I wonder most of all how that most urban and urbane of characters, Donald Trump likes to think about the world. Walking through Chicago yesterday on the way to a business appointment, I saw his name slapped on the building he chartered on the Chicago River. It is reported that sign pissed off the mayor a bit. Such personal branding seems out of place in a city where architecture prides itself differentiations of shape and style, not the five letters of a last name.

But in case anyone has refused to notice, Donald Trump is all about bluster and artifice in life. Even his reality shows focused on firing people as a sign of sophisticated management.
What do we really owe such people? Typically is is them that owes us. Public financing of giant buildings and especially sports stadiums are often highly leveraged deals. It’s quite rare that someone’s personal worth actually swings the hammer. I have a friend whose relative is a major builder of hotels. On paper he’s worth millions but in reality he owes millions. “They really can’t come after me because I owe so much it wouldn’t pay to take me down,” he admitted.

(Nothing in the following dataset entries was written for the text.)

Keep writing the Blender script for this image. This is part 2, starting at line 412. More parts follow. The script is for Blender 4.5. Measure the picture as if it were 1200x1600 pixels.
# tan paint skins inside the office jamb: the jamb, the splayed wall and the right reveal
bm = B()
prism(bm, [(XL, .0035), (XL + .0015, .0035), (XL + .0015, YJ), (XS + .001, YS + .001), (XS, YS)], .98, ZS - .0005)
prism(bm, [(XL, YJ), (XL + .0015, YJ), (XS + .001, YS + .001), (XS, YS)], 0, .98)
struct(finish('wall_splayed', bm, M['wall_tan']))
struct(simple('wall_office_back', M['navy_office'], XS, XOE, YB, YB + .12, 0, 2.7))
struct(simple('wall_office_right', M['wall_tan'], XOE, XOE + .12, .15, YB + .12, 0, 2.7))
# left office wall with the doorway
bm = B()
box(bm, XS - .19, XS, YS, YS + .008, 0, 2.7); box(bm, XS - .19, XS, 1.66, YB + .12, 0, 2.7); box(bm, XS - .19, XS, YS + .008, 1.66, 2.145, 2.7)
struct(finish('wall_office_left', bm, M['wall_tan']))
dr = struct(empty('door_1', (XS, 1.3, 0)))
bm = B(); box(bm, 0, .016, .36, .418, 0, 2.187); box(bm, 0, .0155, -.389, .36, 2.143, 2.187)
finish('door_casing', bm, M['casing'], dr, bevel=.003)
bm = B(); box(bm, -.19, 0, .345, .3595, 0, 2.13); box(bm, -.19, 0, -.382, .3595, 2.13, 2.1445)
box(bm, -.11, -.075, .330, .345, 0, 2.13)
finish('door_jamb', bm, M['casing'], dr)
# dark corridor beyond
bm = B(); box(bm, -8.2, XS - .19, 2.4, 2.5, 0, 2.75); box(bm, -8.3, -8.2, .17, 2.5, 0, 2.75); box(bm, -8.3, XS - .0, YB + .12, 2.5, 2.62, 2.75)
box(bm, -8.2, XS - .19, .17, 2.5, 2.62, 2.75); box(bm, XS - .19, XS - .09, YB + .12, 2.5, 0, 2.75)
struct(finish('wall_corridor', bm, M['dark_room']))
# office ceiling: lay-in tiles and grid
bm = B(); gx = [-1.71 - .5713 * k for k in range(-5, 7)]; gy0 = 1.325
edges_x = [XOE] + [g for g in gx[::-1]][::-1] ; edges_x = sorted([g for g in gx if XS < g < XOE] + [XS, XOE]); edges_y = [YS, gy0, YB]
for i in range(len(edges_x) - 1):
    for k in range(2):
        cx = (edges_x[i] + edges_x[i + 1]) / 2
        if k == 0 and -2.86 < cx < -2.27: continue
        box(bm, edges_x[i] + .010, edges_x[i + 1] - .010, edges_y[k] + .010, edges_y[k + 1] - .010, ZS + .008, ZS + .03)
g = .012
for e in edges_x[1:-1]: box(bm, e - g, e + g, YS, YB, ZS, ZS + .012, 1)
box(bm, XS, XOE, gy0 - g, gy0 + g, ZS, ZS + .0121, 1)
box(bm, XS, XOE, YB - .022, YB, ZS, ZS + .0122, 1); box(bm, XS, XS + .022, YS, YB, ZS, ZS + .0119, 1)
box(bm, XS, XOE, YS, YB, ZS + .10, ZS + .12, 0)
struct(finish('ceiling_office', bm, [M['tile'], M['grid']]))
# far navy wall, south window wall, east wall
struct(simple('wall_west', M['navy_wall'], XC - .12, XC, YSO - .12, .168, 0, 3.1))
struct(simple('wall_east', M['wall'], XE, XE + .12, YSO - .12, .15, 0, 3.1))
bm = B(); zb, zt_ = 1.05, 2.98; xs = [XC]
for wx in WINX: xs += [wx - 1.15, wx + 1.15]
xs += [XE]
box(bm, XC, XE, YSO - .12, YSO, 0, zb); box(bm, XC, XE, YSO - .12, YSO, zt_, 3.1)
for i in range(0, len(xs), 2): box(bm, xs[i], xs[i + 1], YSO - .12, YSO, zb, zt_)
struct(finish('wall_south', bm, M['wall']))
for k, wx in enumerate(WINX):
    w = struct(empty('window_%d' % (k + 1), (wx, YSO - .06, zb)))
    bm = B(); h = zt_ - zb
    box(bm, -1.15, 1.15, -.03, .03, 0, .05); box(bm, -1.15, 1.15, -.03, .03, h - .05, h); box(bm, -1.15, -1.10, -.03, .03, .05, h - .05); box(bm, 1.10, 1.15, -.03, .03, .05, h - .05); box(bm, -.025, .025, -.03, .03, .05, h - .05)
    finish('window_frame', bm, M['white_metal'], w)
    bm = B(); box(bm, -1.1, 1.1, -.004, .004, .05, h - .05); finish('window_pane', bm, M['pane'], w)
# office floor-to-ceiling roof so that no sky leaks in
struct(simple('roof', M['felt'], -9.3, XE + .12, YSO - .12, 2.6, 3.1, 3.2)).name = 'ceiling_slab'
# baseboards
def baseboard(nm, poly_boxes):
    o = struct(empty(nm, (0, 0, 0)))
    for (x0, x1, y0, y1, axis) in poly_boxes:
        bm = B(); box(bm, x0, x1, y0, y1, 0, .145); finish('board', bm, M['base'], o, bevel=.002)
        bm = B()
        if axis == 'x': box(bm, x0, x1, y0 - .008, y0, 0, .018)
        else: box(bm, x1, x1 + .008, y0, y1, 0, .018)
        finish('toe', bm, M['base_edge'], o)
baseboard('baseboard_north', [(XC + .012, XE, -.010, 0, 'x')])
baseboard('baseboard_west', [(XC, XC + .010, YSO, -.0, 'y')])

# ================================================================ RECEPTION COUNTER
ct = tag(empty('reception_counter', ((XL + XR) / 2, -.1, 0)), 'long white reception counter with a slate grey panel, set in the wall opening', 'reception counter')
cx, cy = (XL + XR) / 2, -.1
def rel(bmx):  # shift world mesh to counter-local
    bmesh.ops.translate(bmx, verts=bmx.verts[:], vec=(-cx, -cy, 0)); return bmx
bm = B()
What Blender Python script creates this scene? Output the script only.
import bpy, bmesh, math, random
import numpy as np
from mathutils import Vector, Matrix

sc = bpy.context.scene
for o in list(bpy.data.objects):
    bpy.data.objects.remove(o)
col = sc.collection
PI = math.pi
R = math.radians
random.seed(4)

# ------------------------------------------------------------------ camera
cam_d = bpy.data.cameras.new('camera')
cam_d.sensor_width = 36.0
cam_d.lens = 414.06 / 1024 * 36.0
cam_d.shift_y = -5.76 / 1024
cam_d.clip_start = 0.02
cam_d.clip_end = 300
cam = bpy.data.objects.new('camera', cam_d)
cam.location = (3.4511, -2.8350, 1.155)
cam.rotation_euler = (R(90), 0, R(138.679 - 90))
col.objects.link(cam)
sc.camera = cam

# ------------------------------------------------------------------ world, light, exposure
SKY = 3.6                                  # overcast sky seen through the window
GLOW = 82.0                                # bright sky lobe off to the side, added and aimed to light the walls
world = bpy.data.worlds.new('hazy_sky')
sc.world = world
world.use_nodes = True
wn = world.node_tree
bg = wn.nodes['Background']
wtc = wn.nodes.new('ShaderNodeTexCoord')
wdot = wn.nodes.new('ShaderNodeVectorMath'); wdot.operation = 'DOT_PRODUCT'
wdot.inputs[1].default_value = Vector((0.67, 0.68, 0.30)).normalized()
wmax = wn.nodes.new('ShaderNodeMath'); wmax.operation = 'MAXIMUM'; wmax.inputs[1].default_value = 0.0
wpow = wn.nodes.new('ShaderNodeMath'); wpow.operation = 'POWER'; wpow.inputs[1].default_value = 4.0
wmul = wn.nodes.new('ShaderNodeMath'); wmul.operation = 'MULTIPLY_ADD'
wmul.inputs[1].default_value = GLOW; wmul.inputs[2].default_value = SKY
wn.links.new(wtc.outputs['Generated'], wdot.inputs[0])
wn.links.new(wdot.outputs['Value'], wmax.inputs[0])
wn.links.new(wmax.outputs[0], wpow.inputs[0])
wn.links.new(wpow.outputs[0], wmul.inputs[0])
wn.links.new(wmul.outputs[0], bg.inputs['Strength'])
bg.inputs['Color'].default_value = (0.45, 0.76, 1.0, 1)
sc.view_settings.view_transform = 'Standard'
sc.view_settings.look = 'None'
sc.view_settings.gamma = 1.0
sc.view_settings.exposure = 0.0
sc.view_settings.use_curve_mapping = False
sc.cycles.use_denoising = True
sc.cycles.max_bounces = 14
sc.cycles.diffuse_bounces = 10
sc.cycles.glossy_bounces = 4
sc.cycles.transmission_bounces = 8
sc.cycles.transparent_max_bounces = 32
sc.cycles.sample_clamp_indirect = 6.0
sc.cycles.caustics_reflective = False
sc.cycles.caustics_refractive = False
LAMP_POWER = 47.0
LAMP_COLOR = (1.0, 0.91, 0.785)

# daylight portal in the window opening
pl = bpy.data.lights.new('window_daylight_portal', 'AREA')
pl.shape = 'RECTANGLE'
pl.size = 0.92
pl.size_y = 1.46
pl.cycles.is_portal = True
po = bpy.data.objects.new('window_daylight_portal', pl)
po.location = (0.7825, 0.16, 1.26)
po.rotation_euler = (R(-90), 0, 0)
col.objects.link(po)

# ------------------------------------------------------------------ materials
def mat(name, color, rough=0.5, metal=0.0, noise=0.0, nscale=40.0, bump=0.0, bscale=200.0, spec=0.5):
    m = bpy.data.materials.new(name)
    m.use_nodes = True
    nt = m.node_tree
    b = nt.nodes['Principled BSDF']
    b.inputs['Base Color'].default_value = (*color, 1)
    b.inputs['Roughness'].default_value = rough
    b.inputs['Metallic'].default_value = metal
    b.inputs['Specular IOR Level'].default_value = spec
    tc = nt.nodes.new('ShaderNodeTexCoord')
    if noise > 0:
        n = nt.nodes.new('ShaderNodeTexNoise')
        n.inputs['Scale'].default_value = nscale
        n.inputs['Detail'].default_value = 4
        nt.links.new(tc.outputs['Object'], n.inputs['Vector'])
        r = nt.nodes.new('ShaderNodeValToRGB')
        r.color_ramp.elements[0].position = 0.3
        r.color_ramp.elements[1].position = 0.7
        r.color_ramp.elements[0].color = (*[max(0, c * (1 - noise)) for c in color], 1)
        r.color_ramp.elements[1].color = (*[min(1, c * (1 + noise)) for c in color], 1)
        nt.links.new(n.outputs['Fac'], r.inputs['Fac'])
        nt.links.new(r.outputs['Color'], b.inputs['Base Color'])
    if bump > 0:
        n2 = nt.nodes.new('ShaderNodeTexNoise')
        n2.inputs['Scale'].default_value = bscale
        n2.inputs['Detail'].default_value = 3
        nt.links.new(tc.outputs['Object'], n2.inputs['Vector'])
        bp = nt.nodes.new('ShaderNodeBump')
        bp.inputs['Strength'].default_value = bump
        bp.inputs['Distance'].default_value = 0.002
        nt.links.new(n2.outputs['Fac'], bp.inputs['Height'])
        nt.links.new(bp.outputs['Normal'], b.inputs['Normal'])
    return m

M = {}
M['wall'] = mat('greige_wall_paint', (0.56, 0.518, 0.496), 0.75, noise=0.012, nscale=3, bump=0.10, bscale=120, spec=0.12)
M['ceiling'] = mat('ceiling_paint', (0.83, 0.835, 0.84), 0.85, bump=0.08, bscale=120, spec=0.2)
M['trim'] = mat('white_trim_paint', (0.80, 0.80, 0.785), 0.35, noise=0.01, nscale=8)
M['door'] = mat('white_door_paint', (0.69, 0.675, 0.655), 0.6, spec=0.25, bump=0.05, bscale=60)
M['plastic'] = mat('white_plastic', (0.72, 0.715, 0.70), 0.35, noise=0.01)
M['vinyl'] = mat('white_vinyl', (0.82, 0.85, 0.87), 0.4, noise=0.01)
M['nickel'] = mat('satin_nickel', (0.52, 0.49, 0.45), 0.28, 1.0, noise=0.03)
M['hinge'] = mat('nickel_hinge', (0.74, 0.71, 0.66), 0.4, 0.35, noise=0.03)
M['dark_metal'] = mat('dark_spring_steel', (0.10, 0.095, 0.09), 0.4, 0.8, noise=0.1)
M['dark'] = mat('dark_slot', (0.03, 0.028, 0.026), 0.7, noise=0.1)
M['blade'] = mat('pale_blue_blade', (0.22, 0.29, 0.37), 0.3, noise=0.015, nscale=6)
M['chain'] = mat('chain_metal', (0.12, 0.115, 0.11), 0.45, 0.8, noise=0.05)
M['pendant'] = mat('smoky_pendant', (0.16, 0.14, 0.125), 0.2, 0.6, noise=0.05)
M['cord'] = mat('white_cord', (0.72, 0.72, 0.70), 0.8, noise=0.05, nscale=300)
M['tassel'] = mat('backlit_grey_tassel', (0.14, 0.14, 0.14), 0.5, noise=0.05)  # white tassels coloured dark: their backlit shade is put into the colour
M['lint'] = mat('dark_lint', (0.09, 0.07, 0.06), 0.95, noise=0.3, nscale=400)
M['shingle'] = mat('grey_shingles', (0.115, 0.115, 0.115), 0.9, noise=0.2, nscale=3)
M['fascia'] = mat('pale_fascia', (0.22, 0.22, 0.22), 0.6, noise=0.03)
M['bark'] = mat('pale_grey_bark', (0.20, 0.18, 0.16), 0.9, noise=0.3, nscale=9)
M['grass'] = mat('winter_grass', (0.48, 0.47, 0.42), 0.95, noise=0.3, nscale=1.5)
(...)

Our entire economy turns out to be just such a game. We’ve seen the cost when the chips come in. The City of Detroit has suffered as the financial house of cards caves in. Urban decay is much the same as backwoods, redneck existence in the country. It’s no coincidence that guns are so highly valued in both extremes.
Fear drives it all. Fear (or the lack of it) drives the market up and down. Survival in the big city is all about having the wits to grasp the real circumstance of life and not let the perception of urbanity be confused with the establishment of real character.
Despite what people like Donald Trump with his pile of vainly coiffed hair might have us think, there really is nothing magic in the supposed sophistication of the city. Certainly it’s a place to appreciate culture and conduct business. But that just proves that the real magic of the place comes from within yourself.